Down the hall, another dozen students staffed mission control, solving problems with their peers down the hall via computers, video cameras, and audio headsets.

To Walters, who took a similar field trip as a fifth-grader, the most noticeable difference at the new center is technology upgrades.

"There's more with e-mail and less paper, and the graphics are a lot better," she said.

Stacey Shrewsbury, lead flight director at CLC, said high-definition monitors and some new software programs have modernized the lab's feel.

Built into the ground floor of Heartland's latest facility, the simulator is a series of connected labs creating the 21st-century educational experience.

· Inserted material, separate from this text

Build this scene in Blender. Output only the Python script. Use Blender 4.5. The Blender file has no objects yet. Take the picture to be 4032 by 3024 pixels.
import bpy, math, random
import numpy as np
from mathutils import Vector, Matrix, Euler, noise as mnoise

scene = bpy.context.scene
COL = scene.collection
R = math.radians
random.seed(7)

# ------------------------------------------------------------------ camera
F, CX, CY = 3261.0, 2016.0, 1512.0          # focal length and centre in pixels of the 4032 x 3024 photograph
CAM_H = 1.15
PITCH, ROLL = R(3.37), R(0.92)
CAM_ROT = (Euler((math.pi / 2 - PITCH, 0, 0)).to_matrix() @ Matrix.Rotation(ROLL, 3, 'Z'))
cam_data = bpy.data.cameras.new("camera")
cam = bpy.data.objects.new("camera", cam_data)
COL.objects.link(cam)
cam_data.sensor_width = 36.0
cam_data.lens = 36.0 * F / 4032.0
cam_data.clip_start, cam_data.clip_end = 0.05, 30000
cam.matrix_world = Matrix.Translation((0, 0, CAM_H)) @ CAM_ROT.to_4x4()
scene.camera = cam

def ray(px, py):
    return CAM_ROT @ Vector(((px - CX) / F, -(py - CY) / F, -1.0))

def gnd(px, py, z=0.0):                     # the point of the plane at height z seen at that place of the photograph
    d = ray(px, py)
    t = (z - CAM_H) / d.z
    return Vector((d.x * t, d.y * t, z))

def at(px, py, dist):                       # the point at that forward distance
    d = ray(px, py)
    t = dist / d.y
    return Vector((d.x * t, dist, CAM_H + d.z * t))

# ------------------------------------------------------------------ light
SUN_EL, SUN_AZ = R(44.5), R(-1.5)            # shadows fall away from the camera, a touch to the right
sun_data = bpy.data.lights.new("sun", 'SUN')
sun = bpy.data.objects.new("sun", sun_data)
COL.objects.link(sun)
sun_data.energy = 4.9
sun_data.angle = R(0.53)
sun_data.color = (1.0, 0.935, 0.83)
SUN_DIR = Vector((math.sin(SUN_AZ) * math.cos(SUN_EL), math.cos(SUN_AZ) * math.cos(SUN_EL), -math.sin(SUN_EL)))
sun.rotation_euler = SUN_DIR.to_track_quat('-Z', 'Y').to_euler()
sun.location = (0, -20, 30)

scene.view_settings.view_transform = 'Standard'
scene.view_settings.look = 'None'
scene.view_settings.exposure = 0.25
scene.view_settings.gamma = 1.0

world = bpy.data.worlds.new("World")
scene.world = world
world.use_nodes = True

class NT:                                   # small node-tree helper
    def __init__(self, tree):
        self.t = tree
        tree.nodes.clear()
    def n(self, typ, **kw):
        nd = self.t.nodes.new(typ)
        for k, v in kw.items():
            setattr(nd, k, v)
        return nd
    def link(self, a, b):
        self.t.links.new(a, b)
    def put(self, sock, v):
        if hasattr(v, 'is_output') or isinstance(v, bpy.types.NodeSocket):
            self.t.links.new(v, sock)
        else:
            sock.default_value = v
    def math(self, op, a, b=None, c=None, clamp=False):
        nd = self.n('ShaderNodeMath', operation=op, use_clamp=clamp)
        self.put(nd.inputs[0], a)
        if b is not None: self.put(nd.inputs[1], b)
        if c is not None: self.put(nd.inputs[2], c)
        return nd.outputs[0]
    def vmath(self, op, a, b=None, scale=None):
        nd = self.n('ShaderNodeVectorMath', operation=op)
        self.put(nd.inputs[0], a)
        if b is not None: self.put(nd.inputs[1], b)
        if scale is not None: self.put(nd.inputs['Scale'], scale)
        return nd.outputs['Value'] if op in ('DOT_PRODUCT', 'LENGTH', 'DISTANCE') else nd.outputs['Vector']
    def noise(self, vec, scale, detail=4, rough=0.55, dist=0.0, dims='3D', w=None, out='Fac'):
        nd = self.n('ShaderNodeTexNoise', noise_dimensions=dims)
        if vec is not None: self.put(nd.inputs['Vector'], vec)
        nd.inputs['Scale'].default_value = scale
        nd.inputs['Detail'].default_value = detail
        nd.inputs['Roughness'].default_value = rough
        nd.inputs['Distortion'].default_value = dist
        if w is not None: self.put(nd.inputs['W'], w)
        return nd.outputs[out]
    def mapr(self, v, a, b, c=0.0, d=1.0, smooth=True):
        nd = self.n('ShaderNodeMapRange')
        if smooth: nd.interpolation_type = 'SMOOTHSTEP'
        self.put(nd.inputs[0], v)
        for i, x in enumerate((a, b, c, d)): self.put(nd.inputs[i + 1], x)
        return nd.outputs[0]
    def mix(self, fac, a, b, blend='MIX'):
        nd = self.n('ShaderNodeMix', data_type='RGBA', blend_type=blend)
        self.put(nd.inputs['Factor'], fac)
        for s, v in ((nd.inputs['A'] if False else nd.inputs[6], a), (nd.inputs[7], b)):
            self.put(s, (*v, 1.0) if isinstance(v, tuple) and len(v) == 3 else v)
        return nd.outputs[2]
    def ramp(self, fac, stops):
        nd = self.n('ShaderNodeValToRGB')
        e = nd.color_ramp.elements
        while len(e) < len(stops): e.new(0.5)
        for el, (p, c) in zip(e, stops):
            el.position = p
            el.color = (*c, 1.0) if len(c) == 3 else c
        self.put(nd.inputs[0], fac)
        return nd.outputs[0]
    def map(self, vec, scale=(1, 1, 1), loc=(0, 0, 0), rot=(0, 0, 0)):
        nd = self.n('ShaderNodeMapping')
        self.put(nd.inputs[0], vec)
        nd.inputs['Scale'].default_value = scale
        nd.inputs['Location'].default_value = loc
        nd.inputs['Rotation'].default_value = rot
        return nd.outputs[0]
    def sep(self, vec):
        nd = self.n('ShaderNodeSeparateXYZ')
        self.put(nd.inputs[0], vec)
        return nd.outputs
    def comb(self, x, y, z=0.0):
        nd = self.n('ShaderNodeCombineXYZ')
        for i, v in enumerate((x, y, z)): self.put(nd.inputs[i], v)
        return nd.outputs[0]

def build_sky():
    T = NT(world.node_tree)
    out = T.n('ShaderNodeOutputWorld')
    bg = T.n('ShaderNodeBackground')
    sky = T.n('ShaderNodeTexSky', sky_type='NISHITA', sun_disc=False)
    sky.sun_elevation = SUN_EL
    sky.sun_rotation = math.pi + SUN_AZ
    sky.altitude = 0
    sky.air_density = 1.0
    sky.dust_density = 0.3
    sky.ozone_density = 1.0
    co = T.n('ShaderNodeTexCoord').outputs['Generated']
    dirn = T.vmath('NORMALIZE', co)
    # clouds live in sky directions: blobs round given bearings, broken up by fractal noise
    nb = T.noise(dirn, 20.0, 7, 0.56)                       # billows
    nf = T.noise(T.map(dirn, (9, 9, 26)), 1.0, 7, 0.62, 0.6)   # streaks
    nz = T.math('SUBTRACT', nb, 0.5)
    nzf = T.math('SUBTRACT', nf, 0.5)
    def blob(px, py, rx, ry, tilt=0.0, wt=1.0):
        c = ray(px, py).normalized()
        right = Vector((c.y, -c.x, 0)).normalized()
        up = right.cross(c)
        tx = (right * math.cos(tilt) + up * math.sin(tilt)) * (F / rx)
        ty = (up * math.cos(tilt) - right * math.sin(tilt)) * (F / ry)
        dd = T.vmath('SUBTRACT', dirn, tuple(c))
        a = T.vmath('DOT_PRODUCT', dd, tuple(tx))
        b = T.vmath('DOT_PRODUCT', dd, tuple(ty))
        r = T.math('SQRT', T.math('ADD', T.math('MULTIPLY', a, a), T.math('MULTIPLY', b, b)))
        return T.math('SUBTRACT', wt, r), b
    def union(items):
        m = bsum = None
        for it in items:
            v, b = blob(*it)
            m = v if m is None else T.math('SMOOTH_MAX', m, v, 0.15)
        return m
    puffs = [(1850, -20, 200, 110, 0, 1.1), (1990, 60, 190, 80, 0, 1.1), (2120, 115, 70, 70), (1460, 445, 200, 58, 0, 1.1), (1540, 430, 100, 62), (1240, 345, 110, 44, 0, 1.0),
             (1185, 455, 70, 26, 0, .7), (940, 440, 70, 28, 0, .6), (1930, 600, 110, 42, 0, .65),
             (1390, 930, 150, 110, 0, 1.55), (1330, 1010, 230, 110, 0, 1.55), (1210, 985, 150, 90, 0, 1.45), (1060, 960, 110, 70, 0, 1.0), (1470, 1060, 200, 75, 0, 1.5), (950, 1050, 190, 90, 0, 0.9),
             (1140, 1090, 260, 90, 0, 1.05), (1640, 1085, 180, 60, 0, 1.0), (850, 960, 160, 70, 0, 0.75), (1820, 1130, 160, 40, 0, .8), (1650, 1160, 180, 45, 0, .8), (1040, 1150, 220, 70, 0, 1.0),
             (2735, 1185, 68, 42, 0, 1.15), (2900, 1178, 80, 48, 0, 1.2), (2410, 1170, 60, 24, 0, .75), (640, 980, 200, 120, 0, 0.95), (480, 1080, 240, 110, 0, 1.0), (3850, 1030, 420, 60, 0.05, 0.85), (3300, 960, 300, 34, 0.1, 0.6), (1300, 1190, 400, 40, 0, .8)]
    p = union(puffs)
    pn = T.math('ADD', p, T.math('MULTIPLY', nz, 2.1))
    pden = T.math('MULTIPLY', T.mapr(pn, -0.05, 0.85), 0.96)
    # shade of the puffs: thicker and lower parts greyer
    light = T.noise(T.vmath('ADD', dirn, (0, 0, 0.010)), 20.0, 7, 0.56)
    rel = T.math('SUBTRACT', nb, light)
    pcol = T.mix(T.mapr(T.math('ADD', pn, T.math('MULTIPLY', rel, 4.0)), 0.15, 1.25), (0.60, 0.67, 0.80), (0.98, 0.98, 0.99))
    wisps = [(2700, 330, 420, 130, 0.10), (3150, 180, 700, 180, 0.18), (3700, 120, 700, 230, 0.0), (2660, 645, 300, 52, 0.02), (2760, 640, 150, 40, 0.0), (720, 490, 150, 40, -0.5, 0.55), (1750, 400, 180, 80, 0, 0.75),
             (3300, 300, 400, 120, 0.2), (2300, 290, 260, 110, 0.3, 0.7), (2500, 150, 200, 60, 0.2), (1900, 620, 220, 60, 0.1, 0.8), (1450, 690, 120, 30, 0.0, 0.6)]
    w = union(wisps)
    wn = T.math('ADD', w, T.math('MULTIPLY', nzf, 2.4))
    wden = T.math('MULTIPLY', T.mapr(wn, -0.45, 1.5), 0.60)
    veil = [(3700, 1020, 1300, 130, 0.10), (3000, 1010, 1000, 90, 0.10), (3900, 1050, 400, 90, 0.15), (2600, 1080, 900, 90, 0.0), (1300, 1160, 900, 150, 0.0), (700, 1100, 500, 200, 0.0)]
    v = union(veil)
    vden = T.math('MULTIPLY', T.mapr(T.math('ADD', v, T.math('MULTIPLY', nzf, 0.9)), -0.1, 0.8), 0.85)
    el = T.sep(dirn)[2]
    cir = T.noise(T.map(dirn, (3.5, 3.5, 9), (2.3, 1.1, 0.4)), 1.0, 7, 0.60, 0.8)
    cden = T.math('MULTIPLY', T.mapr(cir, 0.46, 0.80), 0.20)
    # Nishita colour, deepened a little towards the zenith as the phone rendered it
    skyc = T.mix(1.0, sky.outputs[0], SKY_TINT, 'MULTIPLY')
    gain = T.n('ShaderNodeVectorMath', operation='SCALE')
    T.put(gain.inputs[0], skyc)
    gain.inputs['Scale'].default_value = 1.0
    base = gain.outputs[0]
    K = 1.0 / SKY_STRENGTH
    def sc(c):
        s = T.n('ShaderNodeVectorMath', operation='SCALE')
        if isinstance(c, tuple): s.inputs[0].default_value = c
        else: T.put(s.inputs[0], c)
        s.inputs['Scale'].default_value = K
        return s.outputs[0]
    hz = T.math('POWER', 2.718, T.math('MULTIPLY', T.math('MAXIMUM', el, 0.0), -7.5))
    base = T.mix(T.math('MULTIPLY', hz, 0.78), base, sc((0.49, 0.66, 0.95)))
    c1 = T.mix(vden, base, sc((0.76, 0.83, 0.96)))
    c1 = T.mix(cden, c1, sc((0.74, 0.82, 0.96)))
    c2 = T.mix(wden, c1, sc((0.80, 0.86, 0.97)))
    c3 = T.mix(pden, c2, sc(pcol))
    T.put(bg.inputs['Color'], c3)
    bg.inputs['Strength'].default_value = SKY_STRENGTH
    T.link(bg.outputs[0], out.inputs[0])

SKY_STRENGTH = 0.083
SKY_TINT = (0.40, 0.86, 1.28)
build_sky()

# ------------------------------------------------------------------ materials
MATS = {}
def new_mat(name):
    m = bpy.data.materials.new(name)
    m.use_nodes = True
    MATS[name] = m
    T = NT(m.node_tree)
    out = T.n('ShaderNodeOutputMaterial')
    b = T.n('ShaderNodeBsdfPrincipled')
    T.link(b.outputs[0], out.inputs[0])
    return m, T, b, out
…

"They've done a really great job at making it realistic," said Joe Peebles of Bloomington, a chaperone for his son Ethan's class trip.

Teachers LeAnn Fujimoto and Cheryl Corbitt say taking students to Challenger missions helps kids apply lessons. "It's taking what you learn in the classroom and making it come to life," said Fujimoto. The experience also offers students sneak peeks into career possibilities, she said.

A week ago, Sugar Creek Elementary students helped Challenger staff test-drive the system in the first "Rendezvous with a Comet" mission.

The Challenger center is one of about 50 in North America and the United Kingdom. The name honors the NASA crew killed when the space shuttle Challenger exploded in 1986.

The move to the Normal campus followed a 2007 proposal to shift the center's operations from Prairie Aviation Museum, which couldn't financially sustain the center.